The third article by Michaël Green concerns ‘Private and Public Decisions of the Walloon Consistories in the United Provinces of the Netherlands’. Drawing on the growing field of privacy studies, Green argues that this can help illuminate the lives of the Walloons, the French Reformed Christians, in the Netherlands. His focus is on the Livre Synodal, an important record of the Walloon Synod. Defining privacy in terms of the regulation of access to a person, he points to its complex blending of spatial and conceptual categories in early modernity – where a safe or private space for one person can become hostile territory for another, leading to the violation of their privacy. Green’s focus is on two different case-studies. The first concerns the refusal by a city consistory to pay a Walloon minister and the second concerns the sexual harrassment of a servant by a ministerial candidate. In the first case we find a marked tension between individual and communual privacy, amplified by the Dutch state’s supervision of both the Walloon and Dutch Reformed Church. In the second case the acknowledged violation of the servant’s privacy becomes subordinate to the wider desire for communal privacy and the avoidance of scandal. Green concludes that the dynamic relation between individual and communal privacy can become one important means of disentangling the relation of the political and religious in the Reformation and early modernity.
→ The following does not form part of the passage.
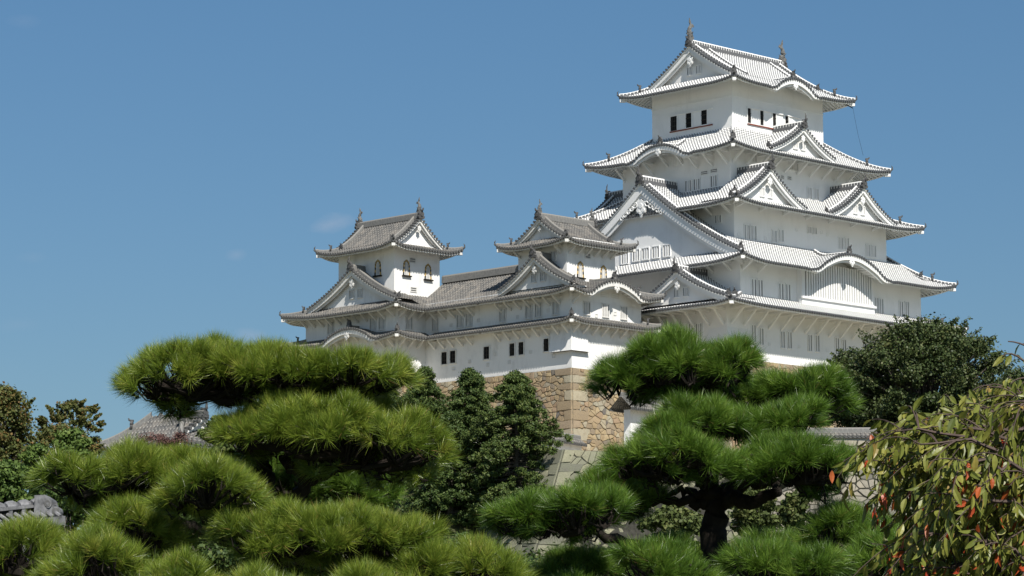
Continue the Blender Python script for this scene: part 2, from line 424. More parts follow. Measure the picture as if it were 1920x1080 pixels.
def oni(parent, p, d, s, name='ridge_end_ornament'):
    "crested end tile: rounded shield with side curls and a rising horn; d = outward direction"
    d = np.asarray(d, float); sd_ = np.cross(d, ZZ); b = MB()
    out = [(-0.42, 0), (-0.52, 0.25), (-0.36, 0.42), (-0.42, 0.62), (-0.2, 0.9), (0, 1.05), (0.2, 0.9), (0.42, 0.62), (0.36, 0.42), (0.52, 0.25), (0.42, 0)]
    pts = [p + sd_ * x * s + ZZ * (z - 0.25) * s + d * 0.02 for x, z in out]
    b.prism(pts, -d * 0.3 * s)
    c = p + d * 0.10 * s + ZZ * 0.28 * s; th = np.linspace(0, 2 * np.pi, 9)[:-1]
    b.prism([c + (sd_ * math.cos(t) + ZZ * math.sin(t)) * 0.24 * s for t in th], -d * 0.14 * s)
    # horn roll on top
    q = p + ZZ * 0.72 * s
    b.tube([q - d * 0.35 * s, q, q + d * 0.22 * s + ZZ * 0.08 * s, q + d * 0.3 * s + ZZ * 0.3 * s], [0.12 * s, 0.14 * s, 0.12 * s, 0.07 * s], 6)
    return b.build(name, ['orn'], parent)
def spike(parent, p, d, s):
    b = MB(); b.tube([p - d * 0.3, p, p + d * 0.12 + ZZ * 0.2 * s, p + d * 0.12 + ZZ * 0.75 * s, p + d * 0.02 + ZZ * 1.1 * s], [0.13, 0.12, 0.09, 0.06, 0.02], 6)
    return b.build('corner_tile', ['orn'], parent)
def shachi(parent, p, inward, s, mat='fish'):
    "roof fish: head biting the ridge, body curling up to a forked tail"
    d = np.asarray(inward, float); sd_ = np.cross(d, ZZ); b = MB()
    # pedestal
    b.obox(p + ZZ * 0.12 * s - d * 0.05 * s, [d * 0.22 * s, sd_ * 0.16 * s, ZZ * 0.16 * s])
    path = [(0.18, 0.22), (0.0, 0.36), (-0.1, 0.62), (-0.06, 0.9), (0.05, 1.12), (0.08, 1.32)]
    rad = [0.17, 0.24, 0.21, 0.16, 0.11, 0.06]
    b.tube([p + d * x * s + ZZ * z * s for x, z in path], [r * s for r in rad], 8)
    def fin(pts, th=0.035):
        b.prism([p + d * x * s + ZZ * z * s - sd_ * th * s for x, z in pts], sd_ * 2 * th * s)
    fin([(0.02, 1.2), (-0.1, 1.38), (-0.06, 1.75), (0.06, 1.5), (0.14, 1.3)])
    fin([(0.06, 1.16), (0.3, 1.32), (0.46, 1.08), (0.36, 1.1), (0.2, 0.98), (0.04, 0.98)])
    fin([(-0.12, 0.4), (-0.36, 0.34), (-0.3, 0.52), (-0.38, 0.72), (-0.24, 0.68), (-0.22, 0.92), (-0.1, 0.78)])
    fin([(0.2, 0.34), (0.34, 0.2), (0.3, 0.1), (0.05, 0.12)], 0.12)
    for sg in (-1, 1):
        b.tube([p + ZZ * 0.45 * s + sd_ * sg * 0.15 * s, p + ZZ * 0.6 * s + sd_ * sg * 0.38 * s - d * 0.05 * s], [0.09 * s, 0.02 * s], 5)
    return b.build('roof_fish', [mat], parent)

DIRS = {'W': ((-1, 0), (0, -1)), 'S': ((0, -1), (1, 0)), 'E': ((1, 0), (0, 1)), 'N': ((0, 1), (-1, 0))}
def gable(parent, k, front, c, zb, za, hw, back, white=True, both=False, wall_in=0.75, curve=0.42, board=0.5, orn=1.0, windows=0,
          ridge_h=0.5, ridge_front='oni', hips=True, backf=None, name='gable', verge=True, ridge_name=None, orn_s=1.0, fish=0.0, scroll=False):
    "gabled roof: k outward side, front plane coordinate, c centre along the face"
    sfx = '' if white else '2'
    od, ld = DIRS[k]; od = np.array([*od, 0.0]); ld = np.array([*ld, 0.0])
    org = (od * abs(front) * (np.sign(front) * (od.sum()))) if False else None
    def P(l, d, z):
        l, d, z = np.broadcast_arrays(np.asarray(l, float), np.asarray(d, float), np.asarray(z, float))
        if k in 'WE': base_x = front; base_y = c
        else: base_x = c; base_y = front
        return np.stack([base_x + l * ld[0] - d * od[0], base_y + l * ld[1] - d * od[1], z], -1)
    H = za - zb
    def zq(q): r = 1 - np.asarray(q, float); return zb + H * ((1 - curve) * r + curve * r * r)
    g = bpy.data.objects.new(name, None)
    T = MB(); C = MB(); C2 = MB()
    nc = max(3, int(round(back / PITCH))); p = back / nc
    do = (np.arange(nc)[:, None] + 0.5 + np.array([-0.5, -0.25, -0.13, 0.13, 0.25])[None]).ravel() * p
    ho = np.tile([0, 0, 0.06, 0.06, 0.0], nc); do = np.r_[do, back]; ho = np.r_[ho, 0]
    qn = max(8, int(hw / 0.6)); q = np.linspace(0, 1, qn + 1)
    arc = np.r_[0, np.cumsum(np.hypot(np.diff(q * hw), np.diff(zq(q))))]
    for sg in (-1, 1):
        dm = np.ones(len(q)) * back
        if backf is not None: dm = np.array([min(back, backf(x)) for x in q])
        DD = np.minimum(do[:, None], dm[None])
        G = P(sg * q[None] * hw, DD, zq(q)[None] + ho[:, None])
        uv = np.stack(np.broadcast_arrays((do / p)[:, None], (arc / 0.38)[None]), -1)
        T.grid(G, uv, 0, flip=(sg < 0))
        # verge tile ends and descending ridge
        fronts = [(0.0, 1)] + ([(back, -1)] if both else [])
        for (d0, s0) in fronts:
            nv = int(arc[-1] / 0.36); qa = np.interp((np.arange(nv) + 0.5) / nv * arc[-1], arc, q)
            CC = C if s0 == 1 else C2
            for x in qa:
                cen = P(sg * x * hw, d0 - 0.02 * s0, zq(x) + 0.04)
                e = 1e-3; tg = P(sg * (x + e) * hw, d0, zq(x + e)) - P(sg * x * hw, d0, zq(x)); tg /= np.linalg.norm(tg)
                nn = np.cross(tg, od); nn /= np.linalg.norm(nn)
                th = np.linspace(0, 2 * np.pi, 7)[:-1]
                ring = [cen + (tg * math.cos(t) + nn * math.sin(t)) * 0.115 + od * s0 * 0.09 for t in th]
                CC.prism(ring, -od * s0 * 0.5)
        # soffit strip
        w0 = wall_in + 0.1
        C.grid(np.stack([P(sg * q * hw, 0.0, zq(q) - 0.03), P(sg * q * hw, 0.0, zq(q) - 0.16), P(sg * q * hw, w0, zq(q) - 0.16)], 0), None, 1, flip=(sg > 0))
    roof = T.build(name, ['tile' + sfx], parent)
    C.build('verge_tiles', ['cap' + sfx, 'trim' + sfx], roof)
    if C2.V: C2.build('verge_tiles', ['cap' + sfx, 'trim' + sfx], roof)
    for sg in (-1, 1):
        for (d0, s0) in ([(0.0, 1)] + ([(back, -1)] if both else [])):
            q2 = np.linspace(0.04, 0.93, 16)
            if verge and hw > 2: 
                bar = ridge_bar(roof, P(sg * q2 * hw, d0 + s0 * 0.85, zq(q2) + 0.08), 0.32, 0.30, white, dash=0.40)
                e = P(sg * 0.95 * hw, d0 + s0 * 0.85, zq(0.95) + 0.2); dv = np.array(sg * ld)
                oni(roof, e, dv, 0.5 if white else 0.42)
            # barge board
            bb = MB(); q3 = np.linspace(0, 1.0, 14); bh = board * (0.8 + 0.2 * (1 - q3))
            for (dd, top, bot, thk) in ((0.12, 0.16, 1.0, 0.16), (0.30, 0.5, 1.45, 0.12)):
                A0 = P(sg * q3 * hw, d0 + s0 * dd, zq(q3) - top * (1 if top < 0.3 else board * 1.0)); A1 = P(sg * q3 * hw, d0 + s0 * dd, zq(q3) - 0.12 - bh * bot)
                B0 = A0 - od * s0 * thk; B1 = A1 - od * s0 * thk
                bb.grid(np.stack([B0, A0, A1, B1, B0], 0), None, 0)
            bb.build('barge_board', ['trim' + sfx], roof)
    # triangular wall
    for (d0, s0) in ([(0.0, 1)] + ([(back, -1)] if both else [])):
        q4 = np.linspace(-1, 1, 25); pts = [P(x * hw, d0 + s0 * wall_in, zq(abs(x)) - 0.14) for x in q4]
        pts = np.array(pts); lo_ = pts.copy(); lo_[:, 2] = np.minimum(zb - 0.06, pts[:, 2] - 0.05)
        wl = MB(); wl.grid(np.stack([pts, lo_], 0)[:, ::int(s0)])
        wl.build('gable_wall', ['white' + sfx], roof)
        if windows and s0 == 1:
            for i in range(windows):
                lx = (i - (windows - 1) / 2) * 1.15
                window(roof, P(lx, d0 + wall_in, zb + H * 0.22 + 0.3), od, ld, 0.55, 0.75 if H > 2.4 else 0.5, 2, white)
        if orn > 0: gegyo(roof, P(0, d0 + s0 * 0.16, za - 0.30 - board * 1.75 - orn * 0.25), od * s0, ld, orn * 0.78, sfx, scroll)
    # top ridge
    n = max(2, int(back)); dd = np.linspace(-0.05, back + (0.05 if both else 0), n + 2)
    rb = ridge_bar(roof, P(0, dd, np.full(len(dd), za + 0.1)), 0.42, ridge_h, white, dash=0.36)
    for (d0, s0) in ([(0.0, 1)] + ([(back, -1)] if both else [])):
        oni(roof, P(0, d0 - s0 * 0.12, za + 0.05), od * s0, 0.8 * orn_s)
        if fish: shachi(roof, P(0, d0 + s0 * 0.25, za + ridge_h + 0.05), -od * s0, fish)
        else: spike(roof, P(0, d0 - s0 * 0.05, za + 0.1 + ridge_h), od * s0, 0.75 * orn_s)
    return roof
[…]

The final article by Ulrich Lehner is entitled ‘The Semantics of Religious Borders in Early Modern Confessions’ and offers an in-depth discussion of the metaphors of ‘border’ and ‘layer’ and their use in interpreting early modern accounts of confessional identity and dynamics. In particular, Lehner proposes that historians would benefit from using two important philosophical resources: the ontology of Nikolai Hartmann and the related anthropology of Helmuth Plessner. Synthesising both their accounts he argues that we must consider early moderns as layered individuals, in which one ‘determination layer’ can influence another, and the emergence of new strata serves to highlight important intellectual and religious borders. Illustrating the value of this approach, Lehner seeks to apply it to case-studies of the multi-confessional city and the much discussed example of the conversion and reconversion of Martha Zitter, a late seventeenth-century Ursuline nun. In the first case, he points out that the neglect of religious and theological layers of civic identity has tended to distort our understanding of religious confessions and their complex interaction. In the second case, he argues that a widespread failure to properly contextualise or even acknowledge Zitter’s reconversion to Catholicism has served to obscure both her own agency and her layered sense of identity.

Following consultation with the Board of the Society for Reformation Studies the reluctant decision has been taken to discontinue book reviews in the Journal. These have been successful over many years but with the limited number we can publish it has become increasingly clear that we cannot hope to provide a comprehensive review of the field, especially given the existence of Journals largely dedicated to reviews. However, while we will no longer have individual book reviews, we will hope to introduce a new category of review articles. I would therefore encourage anyone interested in writing a review article on a contained and coherent set of recently-released books to contact me as Editor to discuss further possibilities. I would also like to extend my thanks to those editors and contributors who have been involved in the review section of the Journal throughout its existence and who have helped to enrich its content.